The Northwind K2 keyboard arrives in packaging that suggests a premium product, and for the most part the hardware delivers. The aluminum top plate has no flex, the stabilizers come pre-lubed from the factory, and the gasket mount gives typing a soft, slightly bouncy feel that reviewers consistently praised. Battery life in wireless mode reached eleven days of office use with the backlight off, though enabling per-key RGB cut that to under three days. The included coiled cable is a nice touch, but several units shipped with loose USB-C ports that required reseating the cable mid-meeting, and the feet on early production runs were prone to snapping when adjusted with the keyboard resting on a desk mat.

On the software side the story is messier. The configuration app works on Windows and macOS but the Linux build remains in beta, and the cloud-sync feature for keymaps requires an account that several reviewers refused to create on principle.
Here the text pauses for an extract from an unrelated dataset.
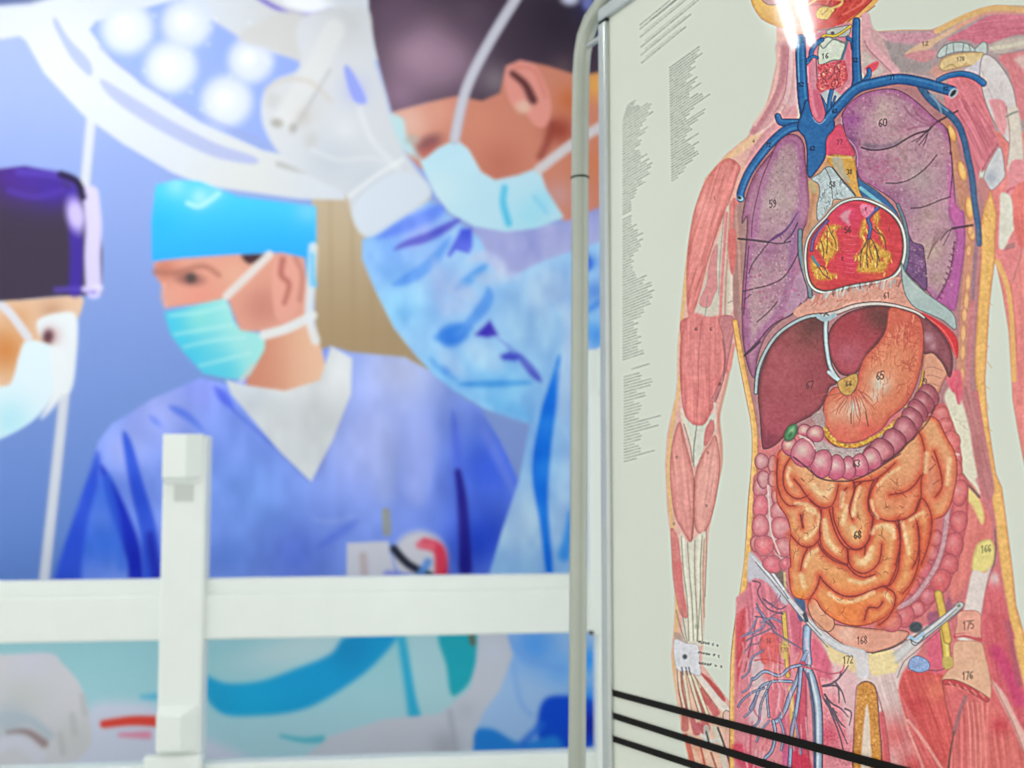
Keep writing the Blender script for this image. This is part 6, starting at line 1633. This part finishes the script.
    A.stroke(e1((150, 520), (200, 500), (280, 430), (360, 350), (430, 270), (480, 170)), 1.6, (80, 22, 34), .8, .8)
    A.stroke(k1((225, 118), (290, 150), (330, 190), (345, 220)), 1.6, (228, 196, 186), .9, .7)
    A.num('63', *k1((663, 333))[0], 7, 2.6, 1, lw=1.1)
    A.part('gall')
    A.blob(*k1((160, 97))[0], 9.6, 5.8, (40, 50, 38), 1, -1.05, .75, mark=True)
    A.blob(*k1((160, 97))[0], 8.6, 4.9, (62, 128, 78), 1, -1.05, .75)
    A.blob(*k1((165, 85))[0], 4.5, 2.2, (140, 186, 134), .8, -1.05, .35)
    A.blob(*k1((158, 110))[0], 3, 1.6, (36, 92, 52), .8, -1.05, .35)


# ---------------------------------------------------------------- planes of the place
WALL_ALONG = (math.cos(math.radians(5)), math.sin(math.radians(5)))
wall_pl = Plane((0, 2.25, 0), WALL_ALONG)          # face of the mural
rail_pl = Plane((0, 1.95, 0), WALL_ALONG)          # front of the rail frame
g = Vector((0.487, -0.874, 0)).normalized()
chart_pl = Plane((0.1322, 1.25, 0), (g.x, g.y))    # face of the chart sheet

M_wall = mat('wall_paint', (222, 226, 226), .7, spec=.2, noise=(6, .03))
M_floor = mat('floor_vinyl', (216, 219, 218), .45, spec=.3, noise=(3, .12))
M_ceil = mat('ceiling_paint', (228, 230, 228), .9, spec=.1, noise=(9, .03))
M_white = mat('white_powder_coat', (231, 238, 232), .38, spec=.35, noise=(20, .02))
M_shade = mat('shade_grey', (206, 213, 207), .5, spec=.3, noise=(20, .05))  # grey that imitates the shade below the post blocks
M_tube = mat('painted_tube', (172, 178, 164), .3, metal=.25, spec=.5, noise=(30, .05))
M_alu = mat('aluminium', (188, 194, 190), .3, metal=.55, spec=.5, noise=(40, .04))
M_dark = mat('dark_rubber', (34, 40, 38), .6, spec=.2, noise=(40, .1))
M_black = mat('black_tape', (17, 14, 11), .55, spec=.12, noise=(60, .2))
M_board = mat('board_paper', (212, 216, 201), .35, spec=.2, noise=(50, .01))
M_lamp = mat('lamp_tube', (255, 255, 255), .4, emit=30.0)
M_case = mat('lamp_case', (232, 234, 232), .5, spec=.3, noise=(20, .03))
M_print = print_mat('laminated_print', .02, .36)
M_mural = print_mat('mural_print', .55, .12)

# ---------------------------------------------------------------- setting
def plate(name, pts, vec, m):
    bm = bmesh.new()
    prism(bm, pts, vec)
    return tag(obj(name, bm, m), kind='structure')


plate('floor', [(-3.4, -2.2, -.1), (3.0, -2.2, -.1), (3.0, 3.0, -.1), (-3.4, 3.0, -.1)], (0, 0, .1), M_floor)
plate('ceiling', [(-3.4, -2.2, 2.8), (3.0, -2.2, 2.8), (3.0, 3.0, 2.8), (-3.4, 3.0, 2.8)], (0, 0, .1), M_ceil)
bm = bmesh.new()
slab(bm, wall_pl, -3.0, 2.7, 0, 2.8, -.14, -.016)
tag(obj('wall_back', bm, M_wall), kind='structure')

# lamps on the ceiling: two bare tubes in an open case
def ceiling_lamp(p0, p1, label):
    p0, p1 = Vector(p0), Vector(p1)
    t = (p1 - p0).normalized()
    s = Vector((-t.y, t.x, 0))
    c = (p0 + p1) / 2
    root = thing('ceiling_light', (c.x, c.y, 2.8), label, 'ceiling light', 'twin tube lamps on the ceiling')
    bm = bmesh.new()
    a, b = p0 - t * .04, p1 + t * .04
    prism(bm, [Vector((q.x, q.y, 2.765)) for q in (a + s * .11, b + s * .11, b - s * .11, a - s * .11)], (0, 0, .033))
    obj('lamp_case', bm, M_case, root, bevel=.006)
    for k in (-1, 1):
        bm = bmesh.new()
        o = s * (.026 * k) + Vector((0, 0, -.062))
        pipe(bm, [Vector((p0.x, p0.y, 2.8)) + o, Vector((p1.x, p1.y, 2.8)) + o], .012, 14)
        obj('lamp_tube', bm, M_lamp, root, smooth=True)
        for e in (p0, p1):
            bm = bmesh.new()
            q = Vector((e.x, e.y, 2.77)) + s * (.026 * k)
            prism(bm, [q + s * .014 + t * .012, q - s * .014 + t * .012, q - s * .014 - t * .012, q + s * .014 - t * .012], (0, 0, -.05))
            obj('lamp_holder', bm, M_case, root, bevel=.003)
    return root


LAMP_A, LAMP_B = (-1.56, 1.378), (-.58, 1.244)
ceiling_lamp((*LAMP_A, 2.8), (*LAMP_B, 2.8), 'twin tube ceiling lamp mirrored as white streaks at the top of the chart')

# ---------------------------------------------------------------- mural on the wall
mc = wall_pl.pt(-.2, 1.5)
mural = thing('wall_mural', (mc.x, mc.y, .6), 'large photographic mural of masked surgeons under an operating lamp, on the wall', 'mural')
bm = bmesh.new()
slab(bm, wall_pl, -1.75, 1.55, .42, 2.72, -.016, -.002)
obj('mural_board', bm, mat('mural_edge', (160, 184, 226), .6, spec=.15, noise=(20, .03)), mural)
MUR = paint_mural()
names = {'': ('printed_backdrop', 'pale blue backdrop with the upper part of the drip pole'), 'panel': ('printed_panel', 'beige door panel behind the surgeons'), 'pole': ('printed_drip_pole', 'lower part of a thin white drip pole'), 'lamp': ('printed_operating_lamp', 'round white operating lamp with many bulbs'),
         'person#l': ('person', 'surgeon at the left in a purple cap'), 'person#m': ('person', 'surgeon in a bright blue cap and blue scrubs'), 'person#r': ('person', 'large surgeon in profile reaching up to the lamp'),
         'drape': ('printed_drape', 'teal surgical drape below the rail'), 'glove#l': ('printed_glove', 'pale gloved hand at the lower left'), 'glove#r': ('printed_glove', 'pale glove at the lower right'), 'gown': ('printed_gown', 'blue gown below the rail')}
subs = {'mask': 'face_mask', 'cap': 'surgical_cap', 'scrubs': 'scrubs', 'badge': 'name_badge', 'gown': 'surgical_gown', 'glove': 'glove'}


def mural_part(key, made):
    if '/' in key:
        top, sub = key.split('/')
        return subs[sub], made[top]
    return names[key][0], mural


# keep a figure's own mesh ahead of its clothes
order = [k for k in MUR.names if '/' not in k] + [k for k in MUR.names if '/' in k]
remap = np.array([order.index(k) for k in MUR.names])
MUR.lab = remap[MUR.lab]
MUR.names = order
made = MUR.build(wall_pl, 0.0, M_mural, mural_part)
for k, o in made.items():
    if k in names:
        o['label'] = names[k][1]

# ---------------------------------------------------------------- white rail frame before the mural
def ra(x, y=500):
    return rail_pl.hit(x, y)[0]


def rz(x, y):
    return rail_pl.hit(x, y)[1]


fc = rail_pl.pt(ra(300), 0)
frame = thing('rail_frame', (fc.x, fc.y, 0), 'white metal rail frame with capped posts in front of the surgeon mural', 'rail frame')
A0, A1 = ra(-160), ra(860)
bm = bmesh.new()
slab(bm, rail_pl, A0, A1, rz(300, 638.5), rz(300, 593), -.035, 0)
obj('rail', bm, M_white, frame, bevel=.006)
bm = bmesh.new()
slab(bm, rail_pl, A0, A1, rz(300, 594), rz(300, 578.5), -.035, -.008)
obj('rail_lip', bm, M_white, frame, bevel=.004)
bm = bmesh.new()
slab(bm, rail_pl, A0, A1, rz(300, 762) - .13, rz(300, 761), -.035, 0)
obj('rail', bm, M_white, frame, bevel=.006)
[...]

Firmware updates fixed the sleep-wake bug from launch units, yet the updater itself failed silently when run behind a corporate proxy, leaving users on old firmware without any error message. Macro recording is flexible once you find it, but the feature is buried three menus deep and the documentation still shows screenshots from the previous app version.

At $179 the K2 sits in an awkward spot. It undercuts boutique boards by fifty dollars or more while comfortably beating mainstream gaming keyboards on build quality. If the port issue is resolved in current production runs, most reviewers said they would recommend it to enthusiasts; price-sensitive buyers were instead pointed to the company's own K1 model at $99, which shares the switches but drops the aluminum plate and wireless connectivity.